Instructions to follow:
Wherever the word "scene" shows up in a line, please copy that line.

Data block:
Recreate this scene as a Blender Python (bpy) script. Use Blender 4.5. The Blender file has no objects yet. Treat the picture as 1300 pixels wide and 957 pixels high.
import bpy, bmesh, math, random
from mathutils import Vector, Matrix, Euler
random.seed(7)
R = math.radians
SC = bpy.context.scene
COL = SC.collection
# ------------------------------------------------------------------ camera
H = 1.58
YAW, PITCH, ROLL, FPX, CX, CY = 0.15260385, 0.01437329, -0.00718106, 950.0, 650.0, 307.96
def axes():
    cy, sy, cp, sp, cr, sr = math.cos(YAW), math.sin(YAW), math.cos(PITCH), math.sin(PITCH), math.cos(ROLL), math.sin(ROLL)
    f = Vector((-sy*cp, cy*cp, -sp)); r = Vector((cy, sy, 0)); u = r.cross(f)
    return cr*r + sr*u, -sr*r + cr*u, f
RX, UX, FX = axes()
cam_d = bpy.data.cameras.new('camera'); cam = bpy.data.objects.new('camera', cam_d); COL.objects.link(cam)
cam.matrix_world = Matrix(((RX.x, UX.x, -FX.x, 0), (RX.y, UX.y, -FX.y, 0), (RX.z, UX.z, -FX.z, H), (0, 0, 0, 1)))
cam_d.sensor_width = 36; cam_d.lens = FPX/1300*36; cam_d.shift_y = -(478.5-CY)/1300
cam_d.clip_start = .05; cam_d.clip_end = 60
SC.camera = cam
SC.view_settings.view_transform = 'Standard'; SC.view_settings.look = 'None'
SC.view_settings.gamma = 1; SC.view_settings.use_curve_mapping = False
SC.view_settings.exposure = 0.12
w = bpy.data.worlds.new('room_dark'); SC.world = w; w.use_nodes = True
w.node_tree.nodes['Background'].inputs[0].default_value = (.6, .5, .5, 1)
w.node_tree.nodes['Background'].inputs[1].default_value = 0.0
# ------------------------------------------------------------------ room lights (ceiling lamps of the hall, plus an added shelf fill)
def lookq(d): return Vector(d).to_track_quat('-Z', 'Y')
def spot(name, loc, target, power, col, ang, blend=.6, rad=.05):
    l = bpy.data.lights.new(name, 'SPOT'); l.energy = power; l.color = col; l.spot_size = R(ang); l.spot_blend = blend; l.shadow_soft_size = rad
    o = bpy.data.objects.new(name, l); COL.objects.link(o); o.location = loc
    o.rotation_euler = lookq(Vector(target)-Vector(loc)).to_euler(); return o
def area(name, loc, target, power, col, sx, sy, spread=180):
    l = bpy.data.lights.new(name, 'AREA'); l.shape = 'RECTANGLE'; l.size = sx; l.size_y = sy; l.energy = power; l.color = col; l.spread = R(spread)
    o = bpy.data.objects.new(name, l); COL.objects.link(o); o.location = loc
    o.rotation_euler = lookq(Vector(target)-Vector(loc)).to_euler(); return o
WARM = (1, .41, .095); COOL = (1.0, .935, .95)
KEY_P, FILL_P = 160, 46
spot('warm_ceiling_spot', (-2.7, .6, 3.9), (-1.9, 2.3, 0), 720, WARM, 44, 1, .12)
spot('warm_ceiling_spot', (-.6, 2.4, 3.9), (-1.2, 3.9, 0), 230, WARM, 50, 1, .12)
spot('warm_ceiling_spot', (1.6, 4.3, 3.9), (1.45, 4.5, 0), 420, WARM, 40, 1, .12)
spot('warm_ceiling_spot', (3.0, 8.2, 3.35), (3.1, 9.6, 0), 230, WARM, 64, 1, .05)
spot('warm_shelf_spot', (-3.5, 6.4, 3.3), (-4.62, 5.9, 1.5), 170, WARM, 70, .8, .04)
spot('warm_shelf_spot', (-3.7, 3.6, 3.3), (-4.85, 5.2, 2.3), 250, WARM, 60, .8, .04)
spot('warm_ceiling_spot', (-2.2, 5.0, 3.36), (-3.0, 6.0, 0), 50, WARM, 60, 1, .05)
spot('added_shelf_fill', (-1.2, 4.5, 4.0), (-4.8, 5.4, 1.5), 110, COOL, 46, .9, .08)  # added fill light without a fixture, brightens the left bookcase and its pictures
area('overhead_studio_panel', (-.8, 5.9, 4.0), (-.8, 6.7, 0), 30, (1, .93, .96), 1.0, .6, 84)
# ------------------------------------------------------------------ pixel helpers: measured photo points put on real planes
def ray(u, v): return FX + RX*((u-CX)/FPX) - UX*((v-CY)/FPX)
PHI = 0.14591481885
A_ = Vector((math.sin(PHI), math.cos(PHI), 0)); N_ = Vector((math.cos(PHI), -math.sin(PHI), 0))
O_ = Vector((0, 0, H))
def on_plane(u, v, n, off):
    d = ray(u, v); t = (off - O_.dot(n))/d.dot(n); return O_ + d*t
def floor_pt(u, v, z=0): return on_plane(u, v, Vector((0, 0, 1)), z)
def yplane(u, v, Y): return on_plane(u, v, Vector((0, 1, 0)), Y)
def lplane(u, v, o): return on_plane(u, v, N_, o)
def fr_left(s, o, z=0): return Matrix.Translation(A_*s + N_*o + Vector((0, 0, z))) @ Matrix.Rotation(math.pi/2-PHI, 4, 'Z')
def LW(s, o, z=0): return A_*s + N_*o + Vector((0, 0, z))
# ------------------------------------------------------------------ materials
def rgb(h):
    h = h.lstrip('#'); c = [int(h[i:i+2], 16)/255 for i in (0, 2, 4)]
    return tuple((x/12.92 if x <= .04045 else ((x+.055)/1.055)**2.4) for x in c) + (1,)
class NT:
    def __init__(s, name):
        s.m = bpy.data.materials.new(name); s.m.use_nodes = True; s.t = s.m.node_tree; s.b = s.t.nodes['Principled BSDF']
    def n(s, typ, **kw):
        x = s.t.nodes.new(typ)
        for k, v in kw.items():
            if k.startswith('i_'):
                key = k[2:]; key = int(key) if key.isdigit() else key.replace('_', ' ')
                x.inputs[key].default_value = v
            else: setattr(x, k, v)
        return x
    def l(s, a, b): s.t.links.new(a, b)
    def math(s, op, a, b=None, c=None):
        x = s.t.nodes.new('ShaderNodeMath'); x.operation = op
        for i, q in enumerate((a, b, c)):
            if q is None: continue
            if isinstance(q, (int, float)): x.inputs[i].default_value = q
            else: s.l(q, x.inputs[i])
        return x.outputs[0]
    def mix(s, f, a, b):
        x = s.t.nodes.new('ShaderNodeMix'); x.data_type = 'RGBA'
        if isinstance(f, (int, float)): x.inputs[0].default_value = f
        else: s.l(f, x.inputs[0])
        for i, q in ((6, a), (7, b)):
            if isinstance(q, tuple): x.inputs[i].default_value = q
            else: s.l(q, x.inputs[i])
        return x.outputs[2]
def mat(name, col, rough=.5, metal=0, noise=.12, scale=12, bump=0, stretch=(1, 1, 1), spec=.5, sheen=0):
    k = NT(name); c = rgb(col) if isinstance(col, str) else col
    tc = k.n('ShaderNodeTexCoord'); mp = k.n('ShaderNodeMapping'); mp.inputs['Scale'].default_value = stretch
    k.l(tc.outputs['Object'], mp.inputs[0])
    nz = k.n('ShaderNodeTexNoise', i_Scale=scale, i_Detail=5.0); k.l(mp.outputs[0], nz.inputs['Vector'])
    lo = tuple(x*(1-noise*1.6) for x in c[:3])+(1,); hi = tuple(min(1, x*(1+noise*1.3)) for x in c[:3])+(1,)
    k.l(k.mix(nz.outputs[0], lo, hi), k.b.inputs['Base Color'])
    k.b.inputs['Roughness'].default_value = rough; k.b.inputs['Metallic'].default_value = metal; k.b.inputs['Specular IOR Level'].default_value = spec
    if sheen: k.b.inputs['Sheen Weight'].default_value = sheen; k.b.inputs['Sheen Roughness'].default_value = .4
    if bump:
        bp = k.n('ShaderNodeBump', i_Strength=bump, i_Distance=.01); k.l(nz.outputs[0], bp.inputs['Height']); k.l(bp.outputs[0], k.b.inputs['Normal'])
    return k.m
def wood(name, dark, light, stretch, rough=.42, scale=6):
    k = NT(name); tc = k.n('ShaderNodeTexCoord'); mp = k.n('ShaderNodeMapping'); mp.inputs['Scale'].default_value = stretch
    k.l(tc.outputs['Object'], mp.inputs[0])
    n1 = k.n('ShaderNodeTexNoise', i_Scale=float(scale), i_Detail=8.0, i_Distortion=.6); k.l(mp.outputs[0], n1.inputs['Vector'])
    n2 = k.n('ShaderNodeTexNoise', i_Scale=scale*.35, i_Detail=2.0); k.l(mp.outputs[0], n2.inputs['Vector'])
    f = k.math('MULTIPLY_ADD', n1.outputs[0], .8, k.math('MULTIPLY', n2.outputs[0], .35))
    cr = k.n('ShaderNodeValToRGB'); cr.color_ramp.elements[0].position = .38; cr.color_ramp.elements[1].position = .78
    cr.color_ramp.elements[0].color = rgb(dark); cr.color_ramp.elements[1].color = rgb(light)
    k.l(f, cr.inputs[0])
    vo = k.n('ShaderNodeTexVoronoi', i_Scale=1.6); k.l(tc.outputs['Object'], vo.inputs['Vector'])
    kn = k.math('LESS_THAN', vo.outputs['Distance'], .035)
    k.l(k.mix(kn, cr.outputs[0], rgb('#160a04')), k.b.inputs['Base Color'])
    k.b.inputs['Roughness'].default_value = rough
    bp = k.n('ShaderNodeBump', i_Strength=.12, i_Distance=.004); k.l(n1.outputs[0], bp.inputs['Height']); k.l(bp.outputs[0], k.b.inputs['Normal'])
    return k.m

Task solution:
Recreate this scene as a Blender Python (bpy) script. Use Blender 4.5. The Blender file has no objects yet. Treat the picture as 1300 pixels wide and 957 pixels high.
SC = bpy.context.scene